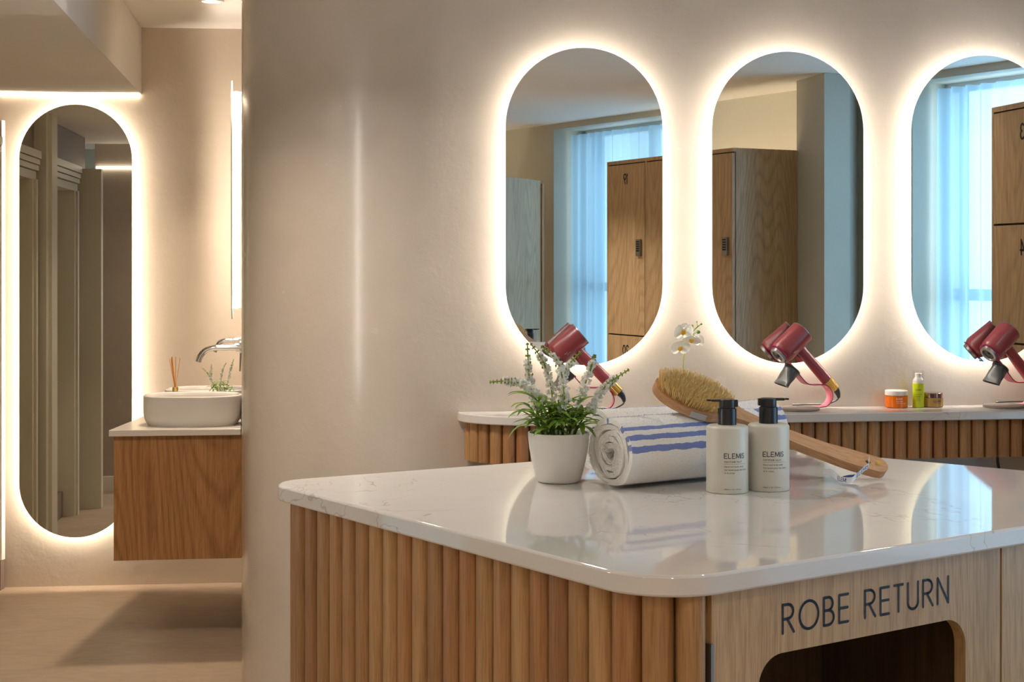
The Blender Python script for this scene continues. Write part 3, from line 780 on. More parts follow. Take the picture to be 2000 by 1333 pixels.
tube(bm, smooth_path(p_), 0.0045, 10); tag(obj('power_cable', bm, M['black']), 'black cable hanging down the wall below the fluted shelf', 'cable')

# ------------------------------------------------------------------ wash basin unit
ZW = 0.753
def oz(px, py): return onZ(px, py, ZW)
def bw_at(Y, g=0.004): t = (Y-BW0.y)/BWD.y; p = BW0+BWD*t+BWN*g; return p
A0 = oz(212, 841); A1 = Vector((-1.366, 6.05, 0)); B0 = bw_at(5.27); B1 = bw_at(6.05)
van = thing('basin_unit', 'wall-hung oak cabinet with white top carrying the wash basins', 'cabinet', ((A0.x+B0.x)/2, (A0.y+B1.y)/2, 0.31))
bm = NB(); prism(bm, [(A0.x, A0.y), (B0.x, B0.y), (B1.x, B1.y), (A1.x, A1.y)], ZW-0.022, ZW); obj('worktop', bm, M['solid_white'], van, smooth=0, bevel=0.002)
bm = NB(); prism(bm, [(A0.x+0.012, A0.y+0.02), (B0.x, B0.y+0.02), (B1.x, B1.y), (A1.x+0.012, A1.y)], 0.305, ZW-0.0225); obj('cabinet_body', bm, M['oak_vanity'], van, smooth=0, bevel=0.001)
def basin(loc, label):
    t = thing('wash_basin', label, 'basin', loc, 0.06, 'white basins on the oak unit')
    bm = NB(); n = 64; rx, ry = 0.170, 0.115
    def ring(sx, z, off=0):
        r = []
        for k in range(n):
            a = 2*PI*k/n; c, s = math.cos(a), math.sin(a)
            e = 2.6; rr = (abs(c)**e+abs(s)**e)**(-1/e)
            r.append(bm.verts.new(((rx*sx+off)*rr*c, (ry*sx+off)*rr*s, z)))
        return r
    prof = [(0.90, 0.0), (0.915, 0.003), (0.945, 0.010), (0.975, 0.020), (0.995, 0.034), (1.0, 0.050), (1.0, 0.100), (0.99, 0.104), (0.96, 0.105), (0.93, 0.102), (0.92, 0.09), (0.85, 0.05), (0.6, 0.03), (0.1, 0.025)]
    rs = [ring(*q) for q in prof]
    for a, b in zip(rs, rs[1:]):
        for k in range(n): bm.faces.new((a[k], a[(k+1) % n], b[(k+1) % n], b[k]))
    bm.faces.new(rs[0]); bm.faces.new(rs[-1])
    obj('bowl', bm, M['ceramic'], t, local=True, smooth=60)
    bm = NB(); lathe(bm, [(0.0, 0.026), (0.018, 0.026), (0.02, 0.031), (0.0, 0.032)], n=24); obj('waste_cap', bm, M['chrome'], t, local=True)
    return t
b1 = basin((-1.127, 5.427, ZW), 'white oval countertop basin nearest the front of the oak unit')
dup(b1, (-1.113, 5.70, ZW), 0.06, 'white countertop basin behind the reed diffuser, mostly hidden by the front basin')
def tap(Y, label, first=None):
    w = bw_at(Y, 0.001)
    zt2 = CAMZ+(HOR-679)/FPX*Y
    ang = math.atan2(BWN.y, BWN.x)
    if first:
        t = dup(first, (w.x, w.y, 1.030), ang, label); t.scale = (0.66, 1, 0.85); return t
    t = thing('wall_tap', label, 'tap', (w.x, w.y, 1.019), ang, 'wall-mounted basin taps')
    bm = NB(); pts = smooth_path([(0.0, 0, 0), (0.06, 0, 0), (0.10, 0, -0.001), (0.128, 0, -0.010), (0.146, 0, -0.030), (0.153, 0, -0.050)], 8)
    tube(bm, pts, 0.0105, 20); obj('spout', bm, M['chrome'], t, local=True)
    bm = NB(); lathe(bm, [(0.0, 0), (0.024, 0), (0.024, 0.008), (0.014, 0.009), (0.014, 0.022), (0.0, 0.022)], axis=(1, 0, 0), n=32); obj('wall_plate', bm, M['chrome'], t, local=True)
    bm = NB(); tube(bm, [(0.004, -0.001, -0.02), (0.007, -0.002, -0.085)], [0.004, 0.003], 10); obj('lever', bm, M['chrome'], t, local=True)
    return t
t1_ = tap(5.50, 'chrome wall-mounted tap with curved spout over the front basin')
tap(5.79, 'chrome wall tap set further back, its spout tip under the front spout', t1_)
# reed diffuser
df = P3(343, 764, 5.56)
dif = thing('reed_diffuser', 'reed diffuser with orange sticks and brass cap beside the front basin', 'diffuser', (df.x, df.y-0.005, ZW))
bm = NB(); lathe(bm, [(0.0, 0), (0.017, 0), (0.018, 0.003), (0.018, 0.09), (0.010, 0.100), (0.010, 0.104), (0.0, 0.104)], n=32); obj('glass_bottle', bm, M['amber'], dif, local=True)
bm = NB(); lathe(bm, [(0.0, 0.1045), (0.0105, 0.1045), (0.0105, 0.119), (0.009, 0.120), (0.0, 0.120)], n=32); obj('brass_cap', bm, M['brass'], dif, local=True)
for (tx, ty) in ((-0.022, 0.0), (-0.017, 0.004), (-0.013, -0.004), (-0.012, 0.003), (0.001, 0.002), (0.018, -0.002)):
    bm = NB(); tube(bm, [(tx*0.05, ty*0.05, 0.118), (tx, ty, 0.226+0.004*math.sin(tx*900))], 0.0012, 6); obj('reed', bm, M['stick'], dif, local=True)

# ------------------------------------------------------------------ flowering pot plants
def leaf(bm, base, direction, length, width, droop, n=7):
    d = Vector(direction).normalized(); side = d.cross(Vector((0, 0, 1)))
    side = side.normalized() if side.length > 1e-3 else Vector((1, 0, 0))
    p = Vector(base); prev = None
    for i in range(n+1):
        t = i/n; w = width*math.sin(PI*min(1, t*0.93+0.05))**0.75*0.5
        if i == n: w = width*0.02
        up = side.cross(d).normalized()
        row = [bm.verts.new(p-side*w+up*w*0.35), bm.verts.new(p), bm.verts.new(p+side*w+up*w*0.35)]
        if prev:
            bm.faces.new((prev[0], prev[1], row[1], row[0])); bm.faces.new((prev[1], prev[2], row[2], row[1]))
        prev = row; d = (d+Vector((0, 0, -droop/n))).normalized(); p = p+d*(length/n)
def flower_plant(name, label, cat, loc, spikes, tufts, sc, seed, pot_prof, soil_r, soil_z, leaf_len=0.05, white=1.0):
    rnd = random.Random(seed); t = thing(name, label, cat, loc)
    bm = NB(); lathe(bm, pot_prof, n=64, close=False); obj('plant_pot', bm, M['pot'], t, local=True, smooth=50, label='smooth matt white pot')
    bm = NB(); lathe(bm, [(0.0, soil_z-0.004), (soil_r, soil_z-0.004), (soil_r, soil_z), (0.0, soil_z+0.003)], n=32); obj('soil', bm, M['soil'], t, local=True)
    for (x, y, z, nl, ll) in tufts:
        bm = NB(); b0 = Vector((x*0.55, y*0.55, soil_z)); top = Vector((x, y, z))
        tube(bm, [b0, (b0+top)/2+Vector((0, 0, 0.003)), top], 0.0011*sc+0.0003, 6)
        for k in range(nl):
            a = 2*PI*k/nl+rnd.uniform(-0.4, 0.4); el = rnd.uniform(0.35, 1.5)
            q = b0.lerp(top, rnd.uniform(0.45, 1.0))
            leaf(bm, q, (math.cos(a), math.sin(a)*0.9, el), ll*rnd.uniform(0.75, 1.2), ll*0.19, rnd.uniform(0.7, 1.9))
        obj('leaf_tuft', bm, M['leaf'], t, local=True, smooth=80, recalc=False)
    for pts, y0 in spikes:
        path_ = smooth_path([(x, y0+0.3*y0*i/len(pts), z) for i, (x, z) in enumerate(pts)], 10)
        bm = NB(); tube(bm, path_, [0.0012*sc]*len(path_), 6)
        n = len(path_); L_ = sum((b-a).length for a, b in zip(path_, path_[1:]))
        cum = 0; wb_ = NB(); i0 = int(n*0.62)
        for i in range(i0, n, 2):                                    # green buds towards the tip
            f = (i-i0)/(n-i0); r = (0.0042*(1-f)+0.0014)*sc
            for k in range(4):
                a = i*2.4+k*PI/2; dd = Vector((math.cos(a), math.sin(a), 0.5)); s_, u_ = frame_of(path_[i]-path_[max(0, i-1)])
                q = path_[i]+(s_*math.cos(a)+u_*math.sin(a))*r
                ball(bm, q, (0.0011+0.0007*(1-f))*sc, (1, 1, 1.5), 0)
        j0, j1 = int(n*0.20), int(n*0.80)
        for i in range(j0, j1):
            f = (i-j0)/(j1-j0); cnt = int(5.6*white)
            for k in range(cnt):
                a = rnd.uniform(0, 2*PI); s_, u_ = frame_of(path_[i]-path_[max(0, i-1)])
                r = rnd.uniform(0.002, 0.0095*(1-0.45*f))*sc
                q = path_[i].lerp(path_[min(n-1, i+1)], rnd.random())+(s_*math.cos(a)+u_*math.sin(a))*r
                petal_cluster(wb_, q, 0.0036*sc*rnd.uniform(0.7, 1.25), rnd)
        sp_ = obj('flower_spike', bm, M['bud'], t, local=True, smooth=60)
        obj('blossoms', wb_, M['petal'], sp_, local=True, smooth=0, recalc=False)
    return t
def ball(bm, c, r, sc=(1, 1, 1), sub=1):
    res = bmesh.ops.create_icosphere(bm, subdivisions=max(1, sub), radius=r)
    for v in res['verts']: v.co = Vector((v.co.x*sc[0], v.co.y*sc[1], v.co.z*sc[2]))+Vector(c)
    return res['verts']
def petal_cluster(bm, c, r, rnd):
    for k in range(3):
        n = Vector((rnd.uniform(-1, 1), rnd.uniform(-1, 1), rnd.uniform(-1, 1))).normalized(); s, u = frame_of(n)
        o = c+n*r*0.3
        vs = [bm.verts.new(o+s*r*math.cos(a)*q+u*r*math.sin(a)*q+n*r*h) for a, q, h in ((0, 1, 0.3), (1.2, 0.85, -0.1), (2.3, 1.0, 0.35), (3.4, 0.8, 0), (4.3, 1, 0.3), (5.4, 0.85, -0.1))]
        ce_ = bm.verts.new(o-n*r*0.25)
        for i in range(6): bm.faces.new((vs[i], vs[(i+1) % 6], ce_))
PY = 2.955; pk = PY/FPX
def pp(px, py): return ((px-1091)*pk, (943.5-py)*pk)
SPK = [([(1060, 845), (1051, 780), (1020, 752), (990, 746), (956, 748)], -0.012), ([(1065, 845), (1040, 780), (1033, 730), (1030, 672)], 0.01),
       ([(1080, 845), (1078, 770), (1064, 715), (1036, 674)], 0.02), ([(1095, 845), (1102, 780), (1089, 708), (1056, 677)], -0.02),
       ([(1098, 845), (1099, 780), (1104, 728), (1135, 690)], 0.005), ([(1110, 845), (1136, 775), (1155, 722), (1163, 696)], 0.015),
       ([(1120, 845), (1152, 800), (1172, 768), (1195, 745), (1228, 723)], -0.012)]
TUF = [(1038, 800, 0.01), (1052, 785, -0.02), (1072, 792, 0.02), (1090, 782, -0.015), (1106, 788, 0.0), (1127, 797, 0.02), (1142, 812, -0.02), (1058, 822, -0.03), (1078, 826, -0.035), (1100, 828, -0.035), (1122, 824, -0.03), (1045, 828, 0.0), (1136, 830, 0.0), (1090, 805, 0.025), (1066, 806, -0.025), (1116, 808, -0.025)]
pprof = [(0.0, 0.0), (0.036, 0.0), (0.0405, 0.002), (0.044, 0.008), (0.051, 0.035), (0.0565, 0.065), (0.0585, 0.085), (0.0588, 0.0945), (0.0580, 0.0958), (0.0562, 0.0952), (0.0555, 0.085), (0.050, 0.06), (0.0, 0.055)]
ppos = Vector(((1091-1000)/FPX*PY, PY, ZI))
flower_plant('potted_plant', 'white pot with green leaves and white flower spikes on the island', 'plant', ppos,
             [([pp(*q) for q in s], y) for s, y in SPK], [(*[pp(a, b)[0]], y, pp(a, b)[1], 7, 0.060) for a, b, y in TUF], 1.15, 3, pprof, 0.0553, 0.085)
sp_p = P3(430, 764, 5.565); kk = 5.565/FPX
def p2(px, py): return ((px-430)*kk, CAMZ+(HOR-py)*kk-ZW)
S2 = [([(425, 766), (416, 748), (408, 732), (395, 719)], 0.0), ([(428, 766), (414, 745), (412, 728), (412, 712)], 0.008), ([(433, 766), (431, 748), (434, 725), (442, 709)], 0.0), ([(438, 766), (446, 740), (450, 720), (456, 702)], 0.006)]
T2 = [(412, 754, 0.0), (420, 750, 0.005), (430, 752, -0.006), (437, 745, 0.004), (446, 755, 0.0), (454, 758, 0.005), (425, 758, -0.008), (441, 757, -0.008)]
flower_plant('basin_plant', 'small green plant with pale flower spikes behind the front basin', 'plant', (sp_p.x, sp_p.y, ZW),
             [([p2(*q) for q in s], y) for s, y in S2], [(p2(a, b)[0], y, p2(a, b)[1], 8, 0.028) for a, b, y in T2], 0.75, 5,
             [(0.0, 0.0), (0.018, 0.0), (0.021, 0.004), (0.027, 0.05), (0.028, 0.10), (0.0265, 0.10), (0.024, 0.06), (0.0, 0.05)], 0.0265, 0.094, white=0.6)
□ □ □
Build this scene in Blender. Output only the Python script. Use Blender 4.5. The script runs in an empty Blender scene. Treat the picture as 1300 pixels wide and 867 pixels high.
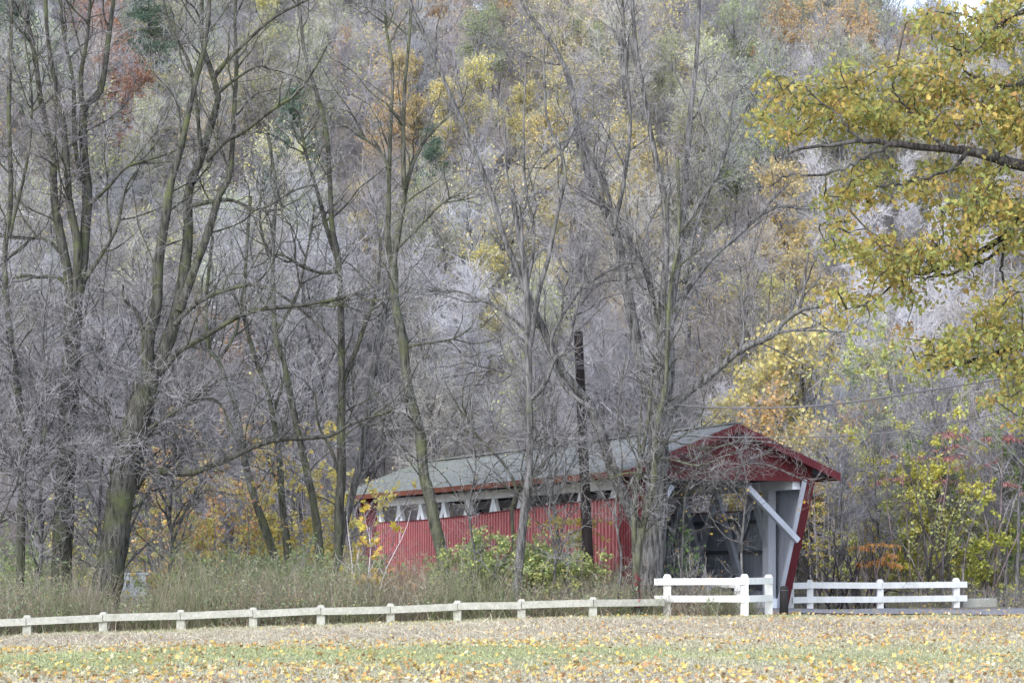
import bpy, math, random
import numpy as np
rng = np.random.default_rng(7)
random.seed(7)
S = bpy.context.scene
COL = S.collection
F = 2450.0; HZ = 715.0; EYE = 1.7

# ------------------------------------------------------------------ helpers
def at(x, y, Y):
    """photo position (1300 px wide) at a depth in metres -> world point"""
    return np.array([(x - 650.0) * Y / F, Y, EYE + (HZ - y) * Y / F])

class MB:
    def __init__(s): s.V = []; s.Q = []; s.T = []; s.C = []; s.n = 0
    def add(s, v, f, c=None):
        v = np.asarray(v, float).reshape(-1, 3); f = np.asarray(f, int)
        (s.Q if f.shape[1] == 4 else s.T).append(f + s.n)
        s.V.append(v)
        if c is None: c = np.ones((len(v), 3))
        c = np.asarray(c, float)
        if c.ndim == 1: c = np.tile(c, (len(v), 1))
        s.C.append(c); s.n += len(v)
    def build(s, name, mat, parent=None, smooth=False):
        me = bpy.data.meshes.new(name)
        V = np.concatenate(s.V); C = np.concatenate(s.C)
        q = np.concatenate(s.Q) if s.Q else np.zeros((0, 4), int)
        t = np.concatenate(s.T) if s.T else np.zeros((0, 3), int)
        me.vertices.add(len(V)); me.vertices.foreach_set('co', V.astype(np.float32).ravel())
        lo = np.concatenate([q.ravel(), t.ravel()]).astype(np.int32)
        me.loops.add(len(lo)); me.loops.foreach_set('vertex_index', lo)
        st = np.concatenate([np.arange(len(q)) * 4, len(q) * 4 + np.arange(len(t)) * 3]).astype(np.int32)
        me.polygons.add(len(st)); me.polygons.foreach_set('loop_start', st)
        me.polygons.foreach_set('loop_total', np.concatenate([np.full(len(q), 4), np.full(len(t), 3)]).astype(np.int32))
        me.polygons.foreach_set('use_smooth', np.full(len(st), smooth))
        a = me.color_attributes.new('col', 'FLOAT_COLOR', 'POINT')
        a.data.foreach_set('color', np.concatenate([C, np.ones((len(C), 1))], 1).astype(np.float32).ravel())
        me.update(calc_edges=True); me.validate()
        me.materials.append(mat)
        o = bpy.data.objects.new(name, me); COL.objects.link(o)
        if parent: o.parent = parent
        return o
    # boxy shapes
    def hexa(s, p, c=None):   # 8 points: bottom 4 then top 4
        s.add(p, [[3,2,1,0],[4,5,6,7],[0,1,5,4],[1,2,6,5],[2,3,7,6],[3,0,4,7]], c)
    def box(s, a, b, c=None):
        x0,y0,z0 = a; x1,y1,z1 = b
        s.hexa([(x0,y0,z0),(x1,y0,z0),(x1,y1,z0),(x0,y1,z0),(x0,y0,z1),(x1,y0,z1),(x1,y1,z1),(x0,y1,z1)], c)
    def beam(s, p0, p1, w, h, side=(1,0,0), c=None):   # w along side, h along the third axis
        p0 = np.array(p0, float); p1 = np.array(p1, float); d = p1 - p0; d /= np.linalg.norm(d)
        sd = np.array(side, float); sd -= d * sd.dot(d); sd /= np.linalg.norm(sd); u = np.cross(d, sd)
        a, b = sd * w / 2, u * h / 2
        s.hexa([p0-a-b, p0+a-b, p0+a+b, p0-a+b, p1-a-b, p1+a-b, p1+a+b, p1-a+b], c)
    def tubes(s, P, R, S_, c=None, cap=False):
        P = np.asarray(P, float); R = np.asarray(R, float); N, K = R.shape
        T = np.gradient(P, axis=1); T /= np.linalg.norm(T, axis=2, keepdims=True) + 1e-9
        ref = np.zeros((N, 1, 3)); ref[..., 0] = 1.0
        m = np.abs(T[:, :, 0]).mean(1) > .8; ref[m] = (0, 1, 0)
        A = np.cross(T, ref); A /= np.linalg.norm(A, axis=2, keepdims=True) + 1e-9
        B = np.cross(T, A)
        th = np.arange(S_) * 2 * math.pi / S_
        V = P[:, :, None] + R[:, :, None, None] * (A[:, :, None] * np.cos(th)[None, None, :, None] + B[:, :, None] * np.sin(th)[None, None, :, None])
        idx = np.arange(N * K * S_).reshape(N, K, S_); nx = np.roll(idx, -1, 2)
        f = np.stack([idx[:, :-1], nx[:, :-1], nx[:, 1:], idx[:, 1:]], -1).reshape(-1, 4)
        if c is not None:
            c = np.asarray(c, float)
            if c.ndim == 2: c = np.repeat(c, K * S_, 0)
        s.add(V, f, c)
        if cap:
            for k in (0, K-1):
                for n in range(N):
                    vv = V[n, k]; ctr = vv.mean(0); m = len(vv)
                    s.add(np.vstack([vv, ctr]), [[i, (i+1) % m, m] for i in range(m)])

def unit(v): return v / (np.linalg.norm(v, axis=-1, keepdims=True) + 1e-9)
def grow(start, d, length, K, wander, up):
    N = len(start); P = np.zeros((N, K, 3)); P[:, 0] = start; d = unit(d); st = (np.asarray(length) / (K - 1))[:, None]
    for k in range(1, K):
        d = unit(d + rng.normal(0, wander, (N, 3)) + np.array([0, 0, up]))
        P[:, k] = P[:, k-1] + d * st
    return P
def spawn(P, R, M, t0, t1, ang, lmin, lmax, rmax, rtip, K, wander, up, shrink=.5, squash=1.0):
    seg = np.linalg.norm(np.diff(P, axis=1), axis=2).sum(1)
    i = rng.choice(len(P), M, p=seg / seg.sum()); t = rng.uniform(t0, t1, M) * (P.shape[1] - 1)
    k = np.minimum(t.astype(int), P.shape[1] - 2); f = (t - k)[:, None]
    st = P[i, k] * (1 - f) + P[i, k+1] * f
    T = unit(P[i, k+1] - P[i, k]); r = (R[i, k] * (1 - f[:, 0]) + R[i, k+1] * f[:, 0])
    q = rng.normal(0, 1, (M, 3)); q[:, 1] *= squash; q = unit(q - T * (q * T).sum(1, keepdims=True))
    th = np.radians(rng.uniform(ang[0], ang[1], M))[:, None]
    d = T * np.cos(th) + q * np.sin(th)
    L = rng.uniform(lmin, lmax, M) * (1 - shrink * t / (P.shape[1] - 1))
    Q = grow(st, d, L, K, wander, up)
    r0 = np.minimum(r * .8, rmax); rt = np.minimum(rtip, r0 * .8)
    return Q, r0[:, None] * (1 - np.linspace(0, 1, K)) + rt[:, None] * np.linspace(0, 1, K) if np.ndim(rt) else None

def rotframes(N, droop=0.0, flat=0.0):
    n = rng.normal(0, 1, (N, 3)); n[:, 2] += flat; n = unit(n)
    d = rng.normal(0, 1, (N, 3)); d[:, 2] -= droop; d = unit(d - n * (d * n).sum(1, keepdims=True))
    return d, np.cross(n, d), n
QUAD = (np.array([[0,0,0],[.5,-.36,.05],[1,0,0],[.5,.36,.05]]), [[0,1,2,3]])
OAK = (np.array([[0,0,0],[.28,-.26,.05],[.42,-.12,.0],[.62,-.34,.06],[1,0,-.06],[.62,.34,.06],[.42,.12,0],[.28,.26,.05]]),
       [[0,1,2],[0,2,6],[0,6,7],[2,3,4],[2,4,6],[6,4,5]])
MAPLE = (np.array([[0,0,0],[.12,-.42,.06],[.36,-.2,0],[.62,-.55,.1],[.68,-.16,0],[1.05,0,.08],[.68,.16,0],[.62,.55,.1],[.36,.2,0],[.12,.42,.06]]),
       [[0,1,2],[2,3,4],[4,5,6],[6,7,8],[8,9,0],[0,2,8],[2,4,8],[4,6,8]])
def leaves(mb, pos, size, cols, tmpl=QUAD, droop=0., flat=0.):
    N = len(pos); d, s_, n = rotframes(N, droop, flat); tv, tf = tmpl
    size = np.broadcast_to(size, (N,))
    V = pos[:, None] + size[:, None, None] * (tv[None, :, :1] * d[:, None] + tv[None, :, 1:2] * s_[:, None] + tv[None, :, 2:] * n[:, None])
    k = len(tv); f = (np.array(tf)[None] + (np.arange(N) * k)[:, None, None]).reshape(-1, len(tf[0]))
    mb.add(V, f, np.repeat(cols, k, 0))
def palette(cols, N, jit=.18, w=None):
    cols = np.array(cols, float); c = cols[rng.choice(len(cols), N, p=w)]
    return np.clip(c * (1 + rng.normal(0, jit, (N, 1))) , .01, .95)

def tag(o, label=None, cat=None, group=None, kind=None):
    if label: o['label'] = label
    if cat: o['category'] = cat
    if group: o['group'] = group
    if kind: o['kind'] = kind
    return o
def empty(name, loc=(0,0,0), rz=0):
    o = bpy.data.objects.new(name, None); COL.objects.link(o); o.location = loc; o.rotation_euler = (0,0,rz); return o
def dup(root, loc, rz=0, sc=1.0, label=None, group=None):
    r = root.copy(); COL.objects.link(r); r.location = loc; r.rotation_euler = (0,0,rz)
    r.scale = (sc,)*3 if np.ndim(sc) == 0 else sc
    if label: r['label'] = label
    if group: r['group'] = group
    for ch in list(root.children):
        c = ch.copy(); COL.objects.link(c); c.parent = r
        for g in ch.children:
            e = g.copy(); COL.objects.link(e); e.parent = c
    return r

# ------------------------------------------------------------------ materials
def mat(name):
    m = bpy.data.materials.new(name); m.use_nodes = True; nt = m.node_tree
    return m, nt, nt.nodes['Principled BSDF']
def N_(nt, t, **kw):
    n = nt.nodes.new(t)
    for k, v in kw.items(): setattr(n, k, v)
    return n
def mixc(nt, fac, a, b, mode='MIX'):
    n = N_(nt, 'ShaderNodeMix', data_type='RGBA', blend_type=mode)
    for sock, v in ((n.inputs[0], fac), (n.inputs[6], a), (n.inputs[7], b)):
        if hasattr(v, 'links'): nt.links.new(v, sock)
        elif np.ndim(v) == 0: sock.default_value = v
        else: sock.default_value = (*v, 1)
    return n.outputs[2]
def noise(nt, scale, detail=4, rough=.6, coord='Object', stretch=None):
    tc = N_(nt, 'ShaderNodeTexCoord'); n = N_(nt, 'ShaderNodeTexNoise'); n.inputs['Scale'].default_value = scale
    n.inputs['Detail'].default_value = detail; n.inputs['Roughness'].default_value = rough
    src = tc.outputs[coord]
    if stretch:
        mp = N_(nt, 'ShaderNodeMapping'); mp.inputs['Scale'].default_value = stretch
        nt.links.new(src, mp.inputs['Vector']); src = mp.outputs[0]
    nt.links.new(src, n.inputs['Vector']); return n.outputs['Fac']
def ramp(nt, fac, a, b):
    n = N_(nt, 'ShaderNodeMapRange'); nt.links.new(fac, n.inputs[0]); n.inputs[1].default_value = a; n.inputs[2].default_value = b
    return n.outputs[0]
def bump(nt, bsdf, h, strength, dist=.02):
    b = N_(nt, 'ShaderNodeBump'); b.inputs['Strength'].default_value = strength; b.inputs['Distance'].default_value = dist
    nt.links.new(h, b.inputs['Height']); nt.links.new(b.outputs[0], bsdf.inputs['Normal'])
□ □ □
- **INSTRUCTIONS FOR THE TASK**
Using the data above, copy exactly the lines from the one containing "Build this scene" to the one containing "return np.array([(x - 650.0)", inclusive. Exclude the pictures.

- **SOLUTION TO THE EXERCISE**
Build this scene in Blender. Output only the Python script. Use Blender 4.5. The script runs in an empty Blender scene. Treat the picture as 1300 pixels wide and 867 pixels high.
import bpy, math, random
import numpy as np
rng = np.random.default_rng(7)
random.seed(7)
S = bpy.context.scene
COL = S.collection
F = 2450.0; HZ = 715.0; EYE = 1.7

# ------------------------------------------------------------------ helpers
def at(x, y, Y):
    """photo position (1300 px wide) at a depth in metres -> world point"""
    return np.array([(x - 650.0) * Y / F, Y, EYE + (HZ - y) * Y / F])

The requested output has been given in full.